David Power blasts Tipperary ban on dual minor players

Wexford senior football manager David Power has railed against the ban on dual minor inter-county players in his native Tipperary, insisting that it’s “wrong and should not be happening”.

With Power in charge, Tipperary were crowned Munster and All-Ireland minor football champions in 2011 before enjoying another big campaign a year later.

In 2012, Power worked closely with his hurling counterpart William Maher and Tipp’s minor hurlers and footballers claimed three of the four big prizes on offer.

The footballers retained the Munster title and the hurlers won the provincial and All-Ireland crowns, proof in Power’s eyes that the dual experiment can work.

Across both seasons, five players finished as dual All-Ireland minor medallists, namely Bill Maher, Dylan Fitzell, Tom Kirwan, John McGrath, and Steven O’Brien.

With dual players still permitted last year, Tipp contested All-Ireland minor hurling and football finals but hurling boss Liam Cahill indicated that it was one code, but not both, this year. Tipp’s minor footballers crashed out of the Munster championship last week after losing their second game of the provincial campaign and the hurlers must beat Clare away from home next week to avoid elimination after suffering defeat to Waterford last weekend.

And Power, whose father Michael is Tipperary County Board treasurer, is dismayed by the fact that minor players were not permitted to represent the Premier County in both codes in 2016.

He reflected: “In the space of two seasons, 2011 and 2012, look at what the minor grade had achieved for this county.

“Last year, it came to the point where people were cribbing about two teams being in All-Ireland finals.

“Now we’re here, towards the end of April, and there’s a distinct possibility that the minor hurlers and footballers are going to be out of their respective championships so early this year.

“Why?
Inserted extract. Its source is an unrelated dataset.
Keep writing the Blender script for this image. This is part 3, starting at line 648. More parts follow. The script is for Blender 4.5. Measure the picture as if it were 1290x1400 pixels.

There was unnecessary pressure put on these young fellas, there were young fellas playing down in Waterford (last weekend for the hurlers) who wanted to play football.

“Instead of leaving them play football, they actually piled more pressure on them by forcing them to pick hurling over football.

“What’s killing me is that Tipperary is a big enough county to compete in both hurling and football if they work together, not against each other.

“We should be proud of the fact that we can be so competitive in both. Look at all the teams that are only competing in one. Do we want something like what happened the Kilkenny minor footballers against Wexford?

“If we keep going down this track, that’s what’s going to happen.” Power, despite speaking out publicly on the dual situation, also insisted that the elephant in the room is underage coaching structures.

He insisted: “The coaching structures in our county are completely wrong.

“I firmly believe the dual issue isn’t the big, big problem in Tipperary, it’s actually the coaching structures.”